Publié le : 30 juin 2015
Source : comite-valmy.org
« Violence répugnante » : c’est ainsi que le secrétaire général de l’Otan Jens Stoltenberg définit l’attaque terroriste en Tunisie. Il efface d’un coup d’éponge le fait que la réaction en chaîne, dont le massacre en Tunisie est un des effets, a été mise en marche par la stratégie USA/OTAN. Un document déclassifié du Pentagone, daté de 2012, confirme que l’ISIS (Etat Islamique) dont les premières noyaux sont utilisés par l’OTAN pour démolir par la guerre l’Etat libyen, se forme en Syrie en recrutant surtout des militants salafistes sunnites. Financés par Arabie Saoudite et autres monarchies, ils sont approvisionnés en armes par l’intermédiaire d’un réseau de la CIA.
Objectif : « établir un califat salafiste en Syrie orientale », en fonction anti-chiite, et de là déchaîner l’offensive en Irak quand le gouvernement du chiite al-Maliki s’éloigne de Washington, et se rapproche de Pékin et Moscou. Une ultérieure confirmation est donnée par des documents saoudiens, récemment révélés par Wikileaks : ils démontrent que, au moins depuis 2012, l’Arabie Saoudite alimente la guerre secrète en Syrie, de concert avec la Turquie. Donc avec l’OTAN, qui fait les louanges de son propre partenariat avec l’Arabie Saoudite et les autres monarchies du Golfe parce qu’elles « fournissent de façon de plus en plus efficiente de la sécurité, même au-delà de leur région ». Ce qui est bien démontré par la guerre contre le Yémen où l’Arabie Saoudite, soutenue militairement par les USA, commet chaque jour des massacres de civils bien pires que celui revendiqué en Tunisie par ISIS : massacres documentés par une exposition photographique qui s’est ouverte dans la capitale yéménite. Ignorés cependant par les grands médias qui, en focalisant l’attention sur les innocents touristes tués sur une plage tunisienne, exploitent ce crime pour montrer que l’Occident est sous attaque et doit donc se défendre.

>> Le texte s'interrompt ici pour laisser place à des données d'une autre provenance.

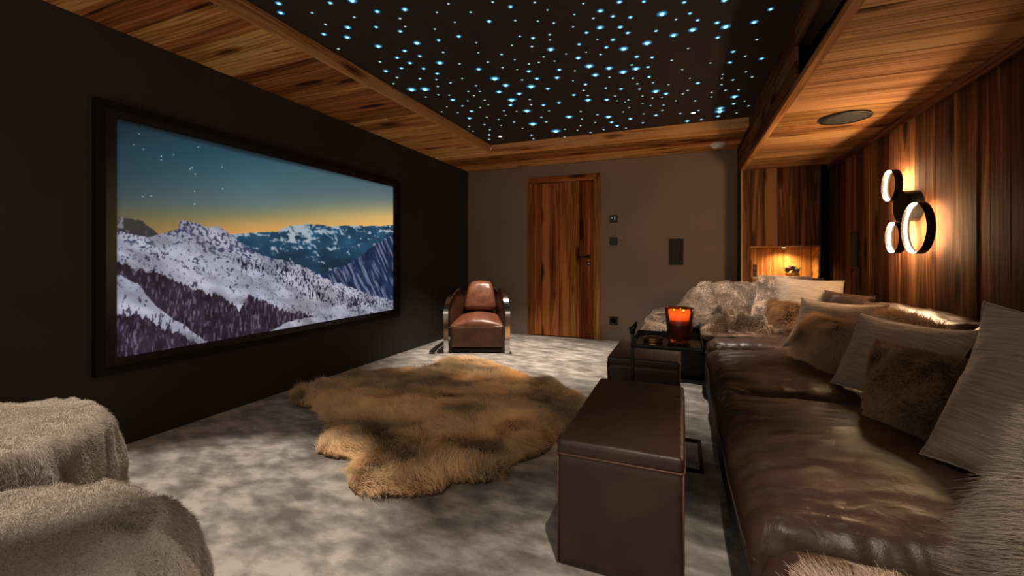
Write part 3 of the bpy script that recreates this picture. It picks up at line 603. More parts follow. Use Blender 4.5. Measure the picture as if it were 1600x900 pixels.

Avec un timing aussi parfait que suspect, les ministres de la défense de l’OTAN, réunis à Bruxelles pendant les deux jours qui ont précédé le massacre de Tunis, décident de potentialiser la « force de riposte » de l’Alliance, en la portant à 40 mille hommes (au lieu des 13 mille prévus initialement), et d’intensifier sa préparation pour qu’elle soit prête à être projetée dans les zones de crise. Dans ce but les ministres de la défense décident d’« accélérer les procédures décisionnelles politiques et militaires, y compris l’autorité du Commandant suprême allié en Europe pour préparer les troupes à l’action ». L’accélération des procédures décisionnelles confère au Commandant suprême allié -toujours un général étasunien nommé par le Président- le pouvoir de décider et opérer une intervention militaire dans des délais tels que de fait ils privent de leur autorité les parlements européens (l’Italie remercie à ce propos la ministre Pinotti qui a participé au sommet de Bruxelles).
L’OTAN se trouve ainsi relancée en grand, à la grande satisfaction de Washington. Exprimée, le jour même du massacre en Tunisie, par le secrétaire étasunien à la défense Ash Carter : « Il y a un an l’OTAN se demandait ce qu’elle ferait après l’Afghanistan. Cette année nous avons découvert non pas une mais deux choses à affronter : l’Isis (EI) et la Russie de Poutine ».
Le jour même du massacre en Tunisie, le secrétaire général de l’OTAN Stoltenberg, participant au Conseil d’Europe, souligne que « sur dix citoyens de l’Ue neuf vivent dans des pays OTAN » et que les deux organisations « partagent les mêmes valeurs et le même environnement de sécurité ». Il annonce ensuite que l’OTAN a fait « des pas décisifs pour renforcer la défense collective ». Au nom de laquelle l’Europe est utilisée comme terrain de grandes manoeuvres militaires, avec la participation rien qu’en juin de 11 mille soldats de 22 pays, et comme pont de lancement de la « force de riposte ». Toujours, naturellement, sous commandement USA.